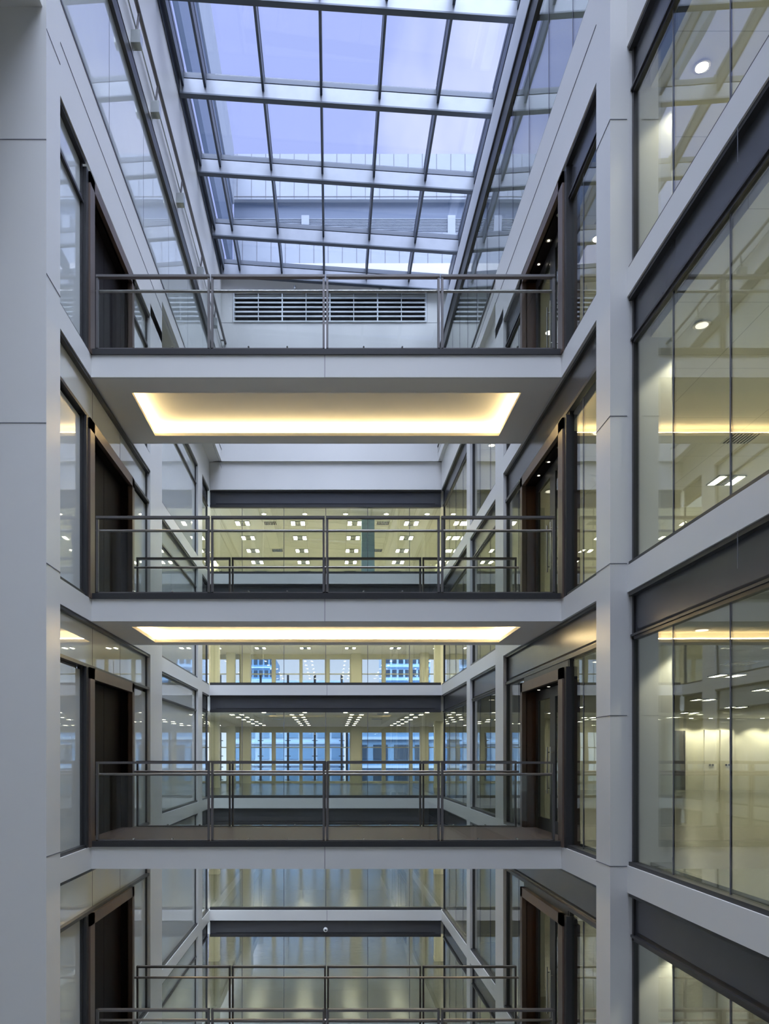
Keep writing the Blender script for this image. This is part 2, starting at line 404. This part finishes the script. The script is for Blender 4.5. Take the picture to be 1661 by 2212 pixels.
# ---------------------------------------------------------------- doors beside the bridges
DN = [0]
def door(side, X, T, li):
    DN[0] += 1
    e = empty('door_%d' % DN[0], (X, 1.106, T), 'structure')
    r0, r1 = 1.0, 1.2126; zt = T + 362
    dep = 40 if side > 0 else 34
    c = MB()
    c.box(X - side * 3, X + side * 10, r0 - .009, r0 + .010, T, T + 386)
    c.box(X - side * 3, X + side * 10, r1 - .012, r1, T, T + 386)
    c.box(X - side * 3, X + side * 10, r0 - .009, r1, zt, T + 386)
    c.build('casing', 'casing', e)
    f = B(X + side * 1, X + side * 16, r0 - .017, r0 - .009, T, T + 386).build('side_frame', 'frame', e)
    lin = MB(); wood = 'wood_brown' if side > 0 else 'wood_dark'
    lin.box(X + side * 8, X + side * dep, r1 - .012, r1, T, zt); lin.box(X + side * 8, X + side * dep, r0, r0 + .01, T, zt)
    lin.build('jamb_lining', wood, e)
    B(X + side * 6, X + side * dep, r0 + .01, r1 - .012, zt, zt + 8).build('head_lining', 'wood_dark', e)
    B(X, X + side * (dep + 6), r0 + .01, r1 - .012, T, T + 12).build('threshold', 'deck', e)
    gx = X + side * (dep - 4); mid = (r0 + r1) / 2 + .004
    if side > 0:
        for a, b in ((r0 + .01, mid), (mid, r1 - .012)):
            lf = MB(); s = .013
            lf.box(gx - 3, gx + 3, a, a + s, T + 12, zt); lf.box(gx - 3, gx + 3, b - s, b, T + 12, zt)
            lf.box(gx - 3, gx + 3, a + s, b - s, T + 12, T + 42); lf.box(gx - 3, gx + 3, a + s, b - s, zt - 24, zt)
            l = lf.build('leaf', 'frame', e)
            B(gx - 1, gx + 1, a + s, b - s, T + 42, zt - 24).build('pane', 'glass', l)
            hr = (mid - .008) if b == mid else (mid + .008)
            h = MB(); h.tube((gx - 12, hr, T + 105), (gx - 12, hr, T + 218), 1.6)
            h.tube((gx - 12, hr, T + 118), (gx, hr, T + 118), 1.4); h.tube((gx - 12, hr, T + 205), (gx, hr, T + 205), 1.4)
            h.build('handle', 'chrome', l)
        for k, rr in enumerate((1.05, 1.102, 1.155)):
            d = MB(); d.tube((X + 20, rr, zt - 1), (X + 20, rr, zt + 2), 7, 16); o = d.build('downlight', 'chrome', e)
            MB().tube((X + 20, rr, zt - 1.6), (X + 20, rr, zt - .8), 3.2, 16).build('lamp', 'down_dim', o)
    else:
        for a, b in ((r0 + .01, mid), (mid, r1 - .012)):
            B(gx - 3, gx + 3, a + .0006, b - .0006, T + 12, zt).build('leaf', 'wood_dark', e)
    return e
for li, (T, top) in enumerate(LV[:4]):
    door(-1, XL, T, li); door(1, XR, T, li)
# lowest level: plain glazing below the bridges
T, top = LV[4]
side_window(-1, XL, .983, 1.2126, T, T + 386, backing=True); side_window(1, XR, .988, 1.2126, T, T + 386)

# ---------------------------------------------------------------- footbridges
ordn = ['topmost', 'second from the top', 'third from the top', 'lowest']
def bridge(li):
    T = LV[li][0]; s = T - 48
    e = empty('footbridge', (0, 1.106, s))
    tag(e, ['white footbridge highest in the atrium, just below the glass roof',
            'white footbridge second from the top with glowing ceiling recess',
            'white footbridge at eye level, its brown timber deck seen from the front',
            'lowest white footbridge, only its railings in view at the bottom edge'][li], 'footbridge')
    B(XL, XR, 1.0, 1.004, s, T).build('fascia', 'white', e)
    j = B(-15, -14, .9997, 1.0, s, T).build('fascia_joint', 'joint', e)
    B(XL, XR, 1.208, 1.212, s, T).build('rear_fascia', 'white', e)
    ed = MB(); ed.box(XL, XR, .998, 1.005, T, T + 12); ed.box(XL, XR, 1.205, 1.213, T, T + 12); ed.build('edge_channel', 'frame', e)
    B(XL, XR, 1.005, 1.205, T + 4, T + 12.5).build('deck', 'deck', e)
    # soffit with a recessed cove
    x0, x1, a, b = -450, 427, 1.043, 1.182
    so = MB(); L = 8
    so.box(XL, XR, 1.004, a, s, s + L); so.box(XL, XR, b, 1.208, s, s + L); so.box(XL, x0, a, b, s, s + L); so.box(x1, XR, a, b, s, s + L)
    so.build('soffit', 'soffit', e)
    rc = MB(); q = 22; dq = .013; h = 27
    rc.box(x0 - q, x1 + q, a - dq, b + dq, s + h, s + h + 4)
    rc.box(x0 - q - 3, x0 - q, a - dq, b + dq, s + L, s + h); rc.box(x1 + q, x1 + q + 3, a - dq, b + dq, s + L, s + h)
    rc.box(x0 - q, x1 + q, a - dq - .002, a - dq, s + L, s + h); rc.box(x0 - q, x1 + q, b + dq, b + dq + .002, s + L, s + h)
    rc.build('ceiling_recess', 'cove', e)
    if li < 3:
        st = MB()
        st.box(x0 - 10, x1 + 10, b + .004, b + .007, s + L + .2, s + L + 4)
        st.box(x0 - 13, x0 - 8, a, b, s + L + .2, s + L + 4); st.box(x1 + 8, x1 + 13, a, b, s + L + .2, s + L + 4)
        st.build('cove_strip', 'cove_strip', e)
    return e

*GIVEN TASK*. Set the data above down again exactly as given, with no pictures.

*SOLVED EXERCISE*.
Keep writing the Blender script for this image. This is part 2, starting at line 404. This part finishes the script. The script is for Blender 4.5. Take the picture to be 1661 by 2212 pixels.
# ---------------------------------------------------------------- doors beside the bridges
DN = [0]
def door(side, X, T, li):
    DN[0] += 1
    e = empty('door_%d' % DN[0], (X, 1.106, T), 'structure')
    r0, r1 = 1.0, 1.2126; zt = T + 362
    dep = 40 if side > 0 else 34
    c = MB()
    c.box(X - side * 3, X + side * 10, r0 - .009, r0 + .010, T, T + 386)
    c.box(X - side * 3, X + side * 10, r1 - .012, r1, T, T + 386)
    c.box(X - side * 3, X + side * 10, r0 - .009, r1, zt, T + 386)
    c.build('casing', 'casing', e)
    f = B(X + side * 1, X + side * 16, r0 - .017, r0 - .009, T, T + 386).build('side_frame', 'frame', e)
    lin = MB(); wood = 'wood_brown' if side > 0 else 'wood_dark'
    lin.box(X + side * 8, X + side * dep, r1 - .012, r1, T, zt); lin.box(X + side * 8, X + side * dep, r0, r0 + .01, T, zt)
    lin.build('jamb_lining', wood, e)
    B(X + side * 6, X + side * dep, r0 + .01, r1 - .012, zt, zt + 8).build('head_lining', 'wood_dark', e)
    B(X, X + side * (dep + 6), r0 + .01, r1 - .012, T, T + 12).build('threshold', 'deck', e)
    gx = X + side * (dep - 4); mid = (r0 + r1) / 2 + .004
    if side > 0:
        for a, b in ((r0 + .01, mid), (mid, r1 - .012)):
            lf = MB(); s = .013
            lf.box(gx - 3, gx + 3, a, a + s, T + 12, zt); lf.box(gx - 3, gx + 3, b - s, b, T + 12, zt)
            lf.box(gx - 3, gx + 3, a + s, b - s, T + 12, T + 42); lf.box(gx - 3, gx + 3, a + s, b - s, zt - 24, zt)
            l = lf.build('leaf', 'frame', e)
            B(gx - 1, gx + 1, a + s, b - s, T + 42, zt - 24).build('pane', 'glass', l)
            hr = (mid - .008) if b == mid else (mid + .008)
            h = MB(); h.tube((gx - 12, hr, T + 105), (gx - 12, hr, T + 218), 1.6)
            h.tube((gx - 12, hr, T + 118), (gx, hr, T + 118), 1.4); h.tube((gx - 12, hr, T + 205), (gx, hr, T + 205), 1.4)
            h.build('handle', 'chrome', l)
        for k, rr in enumerate((1.05, 1.102, 1.155)):
            d = MB(); d.tube((X + 20, rr, zt - 1), (X + 20, rr, zt + 2), 7, 16); o = d.build('downlight', 'chrome', e)
            MB().tube((X + 20, rr, zt - 1.6), (X + 20, rr, zt - .8), 3.2, 16).build('lamp', 'down_dim', o)
    else:
        for a, b in ((r0 + .01, mid), (mid, r1 - .012)):
            B(gx - 3, gx + 3, a + .0006, b - .0006, T + 12, zt).build('leaf', 'wood_dark', e)
    return e
for li, (T, top) in enumerate(LV[:4]):
    door(-1, XL, T, li); door(1, XR, T, li)
# lowest level: plain glazing below the bridges
T, top = LV[4]
side_window(-1, XL, .983, 1.2126, T, T + 386, backing=True); side_window(1, XR, .988, 1.2126, T, T + 386)

# ---------------------------------------------------------------- footbridges
ordn = ['topmost', 'second from the top', 'third from the top', 'lowest']
def bridge(li):
    T = LV[li][0]; s = T - 48
    e = empty('footbridge', (0, 1.106, s))
    tag(e, ['white footbridge highest in the atrium, just below the glass roof',
            'white footbridge second from the top with glowing ceiling recess',
            'white footbridge at eye level, its brown timber deck seen from the front',
            'lowest white footbridge, only its railings in view at the bottom edge'][li], 'footbridge')
    B(XL, XR, 1.0, 1.004, s, T).build('fascia', 'white', e)
    j = B(-15, -14, .9997, 1.0, s, T).build('fascia_joint', 'joint', e)
    B(XL, XR, 1.208, 1.212, s, T).build('rear_fascia', 'white', e)
    ed = MB(); ed.box(XL, XR, .998, 1.005, T, T + 12); ed.box(XL, XR, 1.205, 1.213, T, T + 12); ed.build('edge_channel', 'frame', e)
    B(XL, XR, 1.005, 1.205, T + 4, T + 12.5).build('deck', 'deck', e)
    # soffit with a recessed cove
    x0, x1, a, b = -450, 427, 1.043, 1.182
    so = MB(); L = 8
    so.box(XL, XR, 1.004, a, s, s + L); so.box(XL, XR, b, 1.208, s, s + L); so.box(XL, x0, a, b, s, s + L); so.box(x1, XR, a, b, s, s + L)
    so.build('soffit', 'soffit', e)
    rc = MB(); q = 22; dq = .013; h = 27
    rc.box(x0 - q, x1 + q, a - dq, b + dq, s + h, s + h + 4)
    rc.box(x0 - q - 3, x0 - q, a - dq, b + dq, s + L, s + h); rc.box(x1 + q, x1 + q + 3, a - dq, b + dq, s + L, s + h)
    rc.box(x0 - q, x1 + q, a - dq - .002, a - dq, s + L, s + h); rc.box(x0 - q, x1 + q, b + dq, b + dq + .002, s + L, s + h)
    rc.build('ceiling_recess', 'cove', e)
    if li < 3:
        st = MB()
        st.box(x0 - 10, x1 + 10, b + .004, b + .007, s + L + .2, s + L + 4)
        st.box(x0 - 13, x0 - 8, a, b, s + L + .2, s + L + 4); st.box(x1 + 8, x1 + 13, a, b, s + L + .2, s + L + 4)
        st.build('cove_strip', 'cove_strip', e)
    return e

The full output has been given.